Price and Tilby said they enjoyed testing the robot at the pool while preparing for the completion.

“When the actual driving portion of the competition came around, our robot wouldn’t turn right for some reason, so that was challenging trying to pick up (an) object from down in the water … but we still did pretty good on that portion,” Price said.

She said the team was able to stay in a good mood, and that helped with the stress.

“I feel like everyone did so good on their own parts, and we worked very well together,” Price said.

This was the first time any of the students had competed in the underwater robot competition.

“We had no idea what to expect. We were relieved that our ROV was up to par with the other robots,” Miller said.

During the testing portion, Miller was calculating where the robot needed to go.

“I sat with the judges and did the math calculations to locate where the plane crashed that our robot was supposed to retrieve,” Miller said. “We also had to market our robot to an audience. Our presentation went smoothly as well.”

LeCroy said the team represented the county well with a good project and strong presentation skills.

“In addition to engineering their ROVs, the students are required to prepare technical reports, poster displays and engineering presentations that are delivered to working professionals who serve as competition judges,” LeCroy said.

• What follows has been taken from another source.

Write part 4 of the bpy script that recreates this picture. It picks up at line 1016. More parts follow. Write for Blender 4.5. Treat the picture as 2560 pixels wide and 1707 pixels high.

He said the team stayed calm even while presenting in front of a panel of professionals with doctorate degrees.

Tammy Price also served as a coach for the team, and engineering teacher Jason Sosa taught he students how to design and construct the robot.

Porter said it was challenging to design something electrical that could safely go under water.

“It was challenging, but it was fun,” Porter said. “I enjoyed every second of it.”

She said she hopes more female students will take advantage of the opportunities they have to take STEM classes and enter related fields.